Regulation will only take us so far. The next leap is from paperwork to provable impact. Firms are already swapping annual Excel dumps for continuous verification. Satellite monitoring now tracks forest-carbon projects in near-real time, while pilots with registries are digitising measurement, reporting and verification (MRV).

Traceability is getting a tech upgrade too. Blockchain proofs and tamper-evident ledgers are being trialled to stop double-counting and trace a credit’s lifecycle from issuance to retirement.

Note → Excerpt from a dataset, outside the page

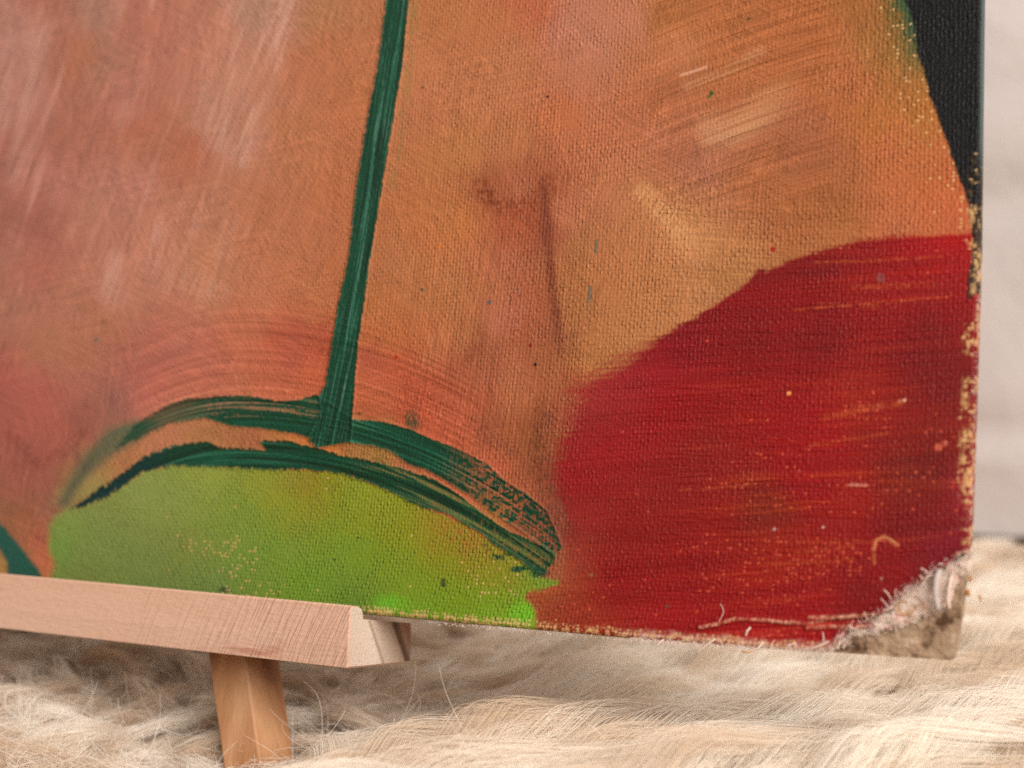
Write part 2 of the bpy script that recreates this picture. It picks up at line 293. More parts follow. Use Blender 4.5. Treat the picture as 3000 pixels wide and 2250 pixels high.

Think auditable provenance rather than paper trails.

On the corporate reporting side, start-ups such as Persefoni and Watershed offer near-real-time emissions dashboards and APIs that convert activity data into up-to-date footprints, making “double materiality” audits feasible rather than fanciful.

Finally, the EU’s Digital Product Passport promises lifecycle transparency for goods sold in Europe, forcing upstream emissions into the open and turning compliance into a marketable asset. Firms that embrace these tools stand to turn credibility into competitive advantage  and make green claims you can actually trust.

Can Scrutiny Build Trust?

Pulling back the “green curtain” matters, because trust in ESG ratings and carbon markets will rise only as layers of opacity are removed and claims are matched to verifiable, measurable outcomes. European initiatives, from the EU Taxonomy to stricter disclosure rules, are important steps, but case studies and recent benchmark tests show regulation alone cannot guarantee integrity. It is essential that rigorous standards, independent verification and demonstrable emissions reductions follow. If markets can prove real climate impact rather than paper accounting, credibility will grow; if not, ESG scores and many carbon credits risk remaining little more than trading on thin air. Will Europe lead by making climate finance truly measurable, or will ambiguity persist?

And what about you…?   

  • How confident are you that the ESG ratings you rely on genuinely reflect a company’s environmental and social impact, rather than its marketing narrative?
  • What steps could you take to improve transparency in your organisation’s ESG reporting or climate disclosures?